Mais comme je suis de bonne humeur, je vous mets pour le même prix mon avis sur les quatre autres.

L’Airplane renforcé de Nicky Hopkins au piano, sonne comme un groupe de hard, avec Grace Slick et Balin qui hurlent, et balance une interminable version (plus de vingt minutes) de leur emblématique mais fort ennuyeux « Woodenships ». Disque studio : « Volunteers ». A réserver au conseil d’administration du fan-club.





Santana est grandiose, tout est du niveau de « Soul Sacrifice ». Disque studio « Santana » son 1er 33T avec la tête de lion sur la pochette. Mais tout le concert existait déjà officiellement (coffret « Legacy » il me semble).







 
Johnny Winter fait ce qu’il a toujours fait et refera ad vitam eternam, son numéro de juke-box avec longs solo de guitare un peu partout se terminant par (quoi d’autre) « Johnny B Goode ». Doit bien exister 300 live de l’albinos texan aussi bons ou meilleurs que celui-là. Disque studio « Johnny Winter » de 1969 avec la pochette noire (lui par contre excellent).





 
Reste le cas Janis Joplin. Elle s’était opposée à ce que sa prestation apparaisse sur le triple 33 T de 1970. Et là on comprend pourquoi.

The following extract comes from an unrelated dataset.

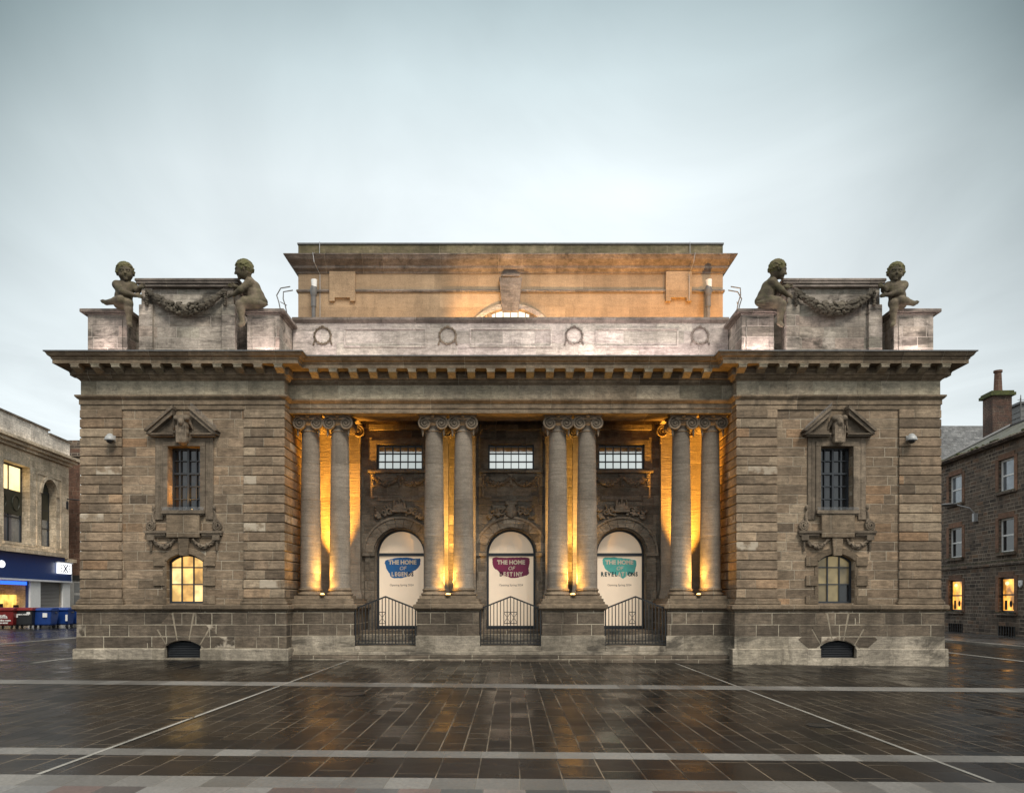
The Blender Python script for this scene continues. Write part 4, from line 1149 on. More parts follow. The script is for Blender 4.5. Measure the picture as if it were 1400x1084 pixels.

Ce n’est pas elle qui est en cause, elle est même très correcte au chant, même si d'après les témoignages des "rescapés", elle était pourtant "ailleurs". Mais le groupe (le Kozmic Blues Band) est pitoyable avec mention  spéciale à une section de cuivres imbécile passant du free-jazz à la soul et au rythm’n’blues à l’intérieur du même morceau et couvrant tout le reste de son affreux raffût. A fuir absolument. Disque studio « Kozmic Blues ».




Comment ça, j’ai pas trop causé du live de Sly & The Family Stone. Je vous ai dit quelque part qu’il était excellent et indispensable. Et je persiste et signe.